Germany wants to tighten its grip on the reform process in the euro area, arguing that the recommendations of the European Commission are binding and that countries that do not comply within a specified period will be penalised with cuts in funding.

The German ministers submitted the proposal in late October to the European Commission, the Eurogroup president and the presidency of the European Union (EU), currently occupied by Italy.

The goal of the two German ministers is to make the process of monitoring and imposing sanctions binding, effective and transparent so that the countries such as Portugal and Greece actually apply the necessary fiscal consolidation and reforms which will help sort out their economies and hence the health of the whole European region.

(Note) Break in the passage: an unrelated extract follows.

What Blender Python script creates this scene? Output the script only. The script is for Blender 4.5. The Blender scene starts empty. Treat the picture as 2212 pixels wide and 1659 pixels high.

If the undertakings given by the states are not met, the two German ministers suggest financial penalties are imposed and cuts made in the endless stream of free money that these financially incompetent countries have become dependent on.

According to the German hard-liners, certain national governments have rather "lacked effort" in carrying out the necessary recommendations from Brussels and the debate on the need for reform actually has achieved only "limited success."

The latest partnership agreement between the European Commission and Portugal will see €26 billion in funds arriving in Lisbon between 2015 and 2020, described the former president of the European Commission, José Manuel Barroso, as “a barrel-load of money.”

The risk that Portugal will waste this money, as it has so skilfully wasted past billions to the benefit of only a few, is great.

The German proposal to fine 'reform inefficiency' could cut off the flow of most of the funds earmarked for Portugal.